◆ **DIRECTION**:
Go through the listing and set it down exactly, leaving out its pictures.

◆ **SOURCE DATA**:
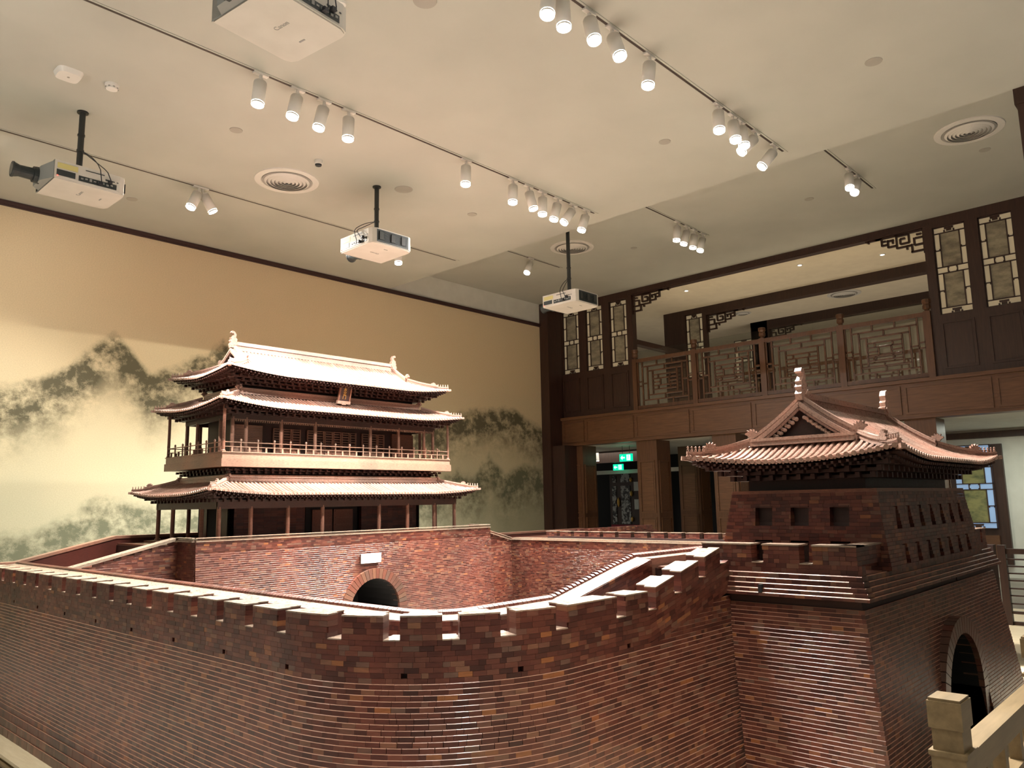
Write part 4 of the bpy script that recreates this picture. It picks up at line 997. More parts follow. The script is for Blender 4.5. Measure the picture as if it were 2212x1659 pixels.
for x0_, x1_, za, zb in ((0.0, 2.45, 1.10, 1.10), (2.45, 3.40, 1.10, ZT), (3.40, 7.31, ZT, ZT), (7.31, 8.2, ZT, 1.10), (8.2, 11.75, 1.10, 1.10)):
    b.hexa([(x0_, YF, .9), (x1_, YF, .9), (x1_, YF + .1, .9), (x0_, YF + .1, .9), (x0_, YF, za - .03), (x1_, YF, zb - .03), (x1_, YF + .1, zb - .03), (x0_, YF + .1, za - .03)], .15)
    b.m = 1; b.hexa([(x0_, YF - .01, za - .03), (x1_, YF - .01, zb - .03), (x1_, YF + .12, zb - .03), (x0_, YF + .12, za - .03), (x0_, YF - .01, za), (x1_, YF - .01, zb), (x1_, YF + .12, zb), (x0_, YF + .12, za)], .8); b.m = 0
put('rear_parapet', b, [m_brick, m_wood], gp)
b = MB(ORG2); b.box(AX0 + .02, AX1 - .02, YB + .04, YF, ZT - .10, ZT - .08, .3); b.box(2.4, AX0, YM, YF, 1.0, 1.02, .3); b.box(AX1, 11.7, YM, YF, 1.0, 1.02, .3); put('walkway', b, m_wood, gp)
b = MB(ORG2)                                                             # outer parapet of the wall beyond the barbican
for z0, z1 in rows_between(.98, 1.09):
    x = 9.02
    while x < 11.75: b.box(x, x + .055, YM - .03, YM + .02, z0, z1 - .001, tv()); x += .0565
put('far_parapet', b, m_brick, gp, kind='stuff')
x = 9.1
while x < 11.65:
    b = MB(ORG2)
    for z0, z1 in rows_between(1.09, 1.175, .021):
        for q in range(4): b.box(x + q * .05 + .0005, x + (q + 1) * .05 - .0005, YM - .03, YM + .05, z0, z1 - .001, tv())
    put('merlon', b, m_brick, gp); x += .26
t = thing('caption_card', (5.38, YB - .04, 1.02), 'white rectangular card fixed above the arch of the gate wall', 'card')
b = MB((5.38, YB - .04, 1.02)); b.box(5.245, 5.515, YB - .052, YB - .046, .967, 1.071); put('card', b, m_card, t)
b = MB((5.38, YB - .04, 1.02)); b.box(5.25, 5.51, YB - .046, YB - .02, .972, 1.066); put('backing', b, m_core, t)

# courtyard floor
b = MB((4, 4, ZB)); b.box(2.0, 8.3, 2.4, 7.7, ZB, ZB + .012); put('yard_paving', b, m_floor, None, label='stone coloured courtyard floor between the model walls', cat='paving')

# ---- archery platform
ORG3 = (5.30, 1.88, ZB)
ap = thing('archery_platform', ORG3, 'square brick tower base with projecting stepped cornice and pointed dark arch', 'model wall')
TX0, TX1, TY0, TY1 = 4.00, 6.61, 1.43, 2.35
def outa(z): return max(0, 1.07 - z) * .125
pA = Path([('l', TY1 - TY0, ((TX0, TY1), (0, -1)))]); pB = Path([('l', TX1 - TX0, ((TX0, TY0), (1, 0)))])
BX, BZ, BRr = 5.33, .41, .37
cand2 = []
class Corner: pass
b = MB(ORG3)
rowsT = [(ZB, .16), (.16, .22), (.22, .26)] + rows_between(.26, 1.05)
def col2(pth):
    def f(m, z0, a, c, z1, pr, tt):
        x, y, nx, ny, tx, ty = pth.at(m)
        if z0 < .45: return False
        d = (Vector((x, y, (z0 + z1) / 2)) - CAM).length; cand2.append((d, pth, m, z0, a, c, z1, pr, tt)); return True
    return f
def pathlen_rows(pth, L, out, rws, **k):
    for r in rws:                                                        # widen each course so that the battered corners close
        o_ = out(r[0]); wall_bricks(b, pth, [r], -o_, L + o_, out, **k)
pathlen_rows(pA, TY1 - TY0, outa, rowsT, singles=col2(pA), depth=.02, ch=CH)
arch_wall(b, pB, TX1 - TX0, rowsT, outa, BX - TX0, BZ, BRr + .085, e=1)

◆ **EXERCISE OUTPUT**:
Write part 4 of the bpy script that recreates this picture. It picks up at line 997. More parts follow. The script is for Blender 4.5. Measure the picture as if it were 2212x1659 pixels.
for x0_, x1_, za, zb in ((0.0, 2.45, 1.10, 1.10), (2.45, 3.40, 1.10, ZT), (3.40, 7.31, ZT, ZT), (7.31, 8.2, ZT, 1.10), (8.2, 11.75, 1.10, 1.10)):
    b.hexa([(x0_, YF, .9), (x1_, YF, .9), (x1_, YF + .1, .9), (x0_, YF + .1, .9), (x0_, YF, za - .03), (x1_, YF, zb - .03), (x1_, YF + .1, zb - .03), (x0_, YF + .1, za - .03)], .15)
    b.m = 1; b.hexa([(x0_, YF - .01, za - .03), (x1_, YF - .01, zb - .03), (x1_, YF + .12, zb - .03), (x0_, YF + .12, za - .03), (x0_, YF - .01, za), (x1_, YF - .01, zb), (x1_, YF + .12, zb), (x0_, YF + .12, za)], .8); b.m = 0
put('rear_parapet', b, [m_brick, m_wood], gp)
b = MB(ORG2); b.box(AX0 + .02, AX1 - .02, YB + .04, YF, ZT - .10, ZT - .08, .3); b.box(2.4, AX0, YM, YF, 1.0, 1.02, .3); b.box(AX1, 11.7, YM, YF, 1.0, 1.02, .3); put('walkway', b, m_wood, gp)
b = MB(ORG2)                                                             # outer parapet of the wall beyond the barbican
for z0, z1 in rows_between(.98, 1.09):
    x = 9.02
    while x < 11.75: b.box(x, x + .055, YM - .03, YM + .02, z0, z1 - .001, tv()); x += .0565
put('far_parapet', b, m_brick, gp, kind='stuff')
x = 9.1
while x < 11.65:
    b = MB(ORG2)
    for z0, z1 in rows_between(1.09, 1.175, .021):
        for q in range(4): b.box(x + q * .05 + .0005, x + (q + 1) * .05 - .0005, YM - .03, YM + .05, z0, z1 - .001, tv())
    put('merlon', b, m_brick, gp); x += .26
t = thing('caption_card', (5.38, YB - .04, 1.02), 'white rectangular card fixed above the arch of the gate wall', 'card')
b = MB((5.38, YB - .04, 1.02)); b.box(5.245, 5.515, YB - .052, YB - .046, .967, 1.071); put('card', b, m_card, t)
b = MB((5.38, YB - .04, 1.02)); b.box(5.25, 5.51, YB - .046, YB - .02, .972, 1.066); put('backing', b, m_core, t)

# courtyard floor
b = MB((4, 4, ZB)); b.box(2.0, 8.3, 2.4, 7.7, ZB, ZB + .012); put('yard_paving', b, m_floor, None, label='stone coloured courtyard floor between the model walls', cat='paving')

# ---- archery platform
ORG3 = (5.30, 1.88, ZB)
ap = thing('archery_platform', ORG3, 'square brick tower base with projecting stepped cornice and pointed dark arch', 'model wall')
TX0, TX1, TY0, TY1 = 4.00, 6.61, 1.43, 2.35
def outa(z): return max(0, 1.07 - z) * .125
pA = Path([('l', TY1 - TY0, ((TX0, TY1), (0, -1)))]); pB = Path([('l', TX1 - TX0, ((TX0, TY0), (1, 0)))])
BX, BZ, BRr = 5.33, .41, .37
cand2 = []
class Corner: pass
b = MB(ORG3)
rowsT = [(ZB, .16), (.16, .22), (.22, .26)] + rows_between(.26, 1.05)
def col2(pth):
    def f(m, z0, a, c, z1, pr, tt):
        x, y, nx, ny, tx, ty = pth.at(m)
        if z0 < .45: return False
        d = (Vector((x, y, (z0 + z1) / 2)) - CAM).length; cand2.append((d, pth, m, z0, a, c, z1, pr, tt)); return True
    return f
def pathlen_rows(pth, L, out, rws, **k):
    for r in rws:                                                        # widen each course so that the battered corners close
        o_ = out(r[0]); wall_bricks(b, pth, [r], -o_, L + o_, out, **k)
pathlen_rows(pA, TY1 - TY0, outa, rowsT, singles=col2(pA), depth=.02, ch=CH)
arch_wall(b, pB, TX1 - TX0, rowsT, outa, BX - TX0, BZ, BRr + .085, e=1)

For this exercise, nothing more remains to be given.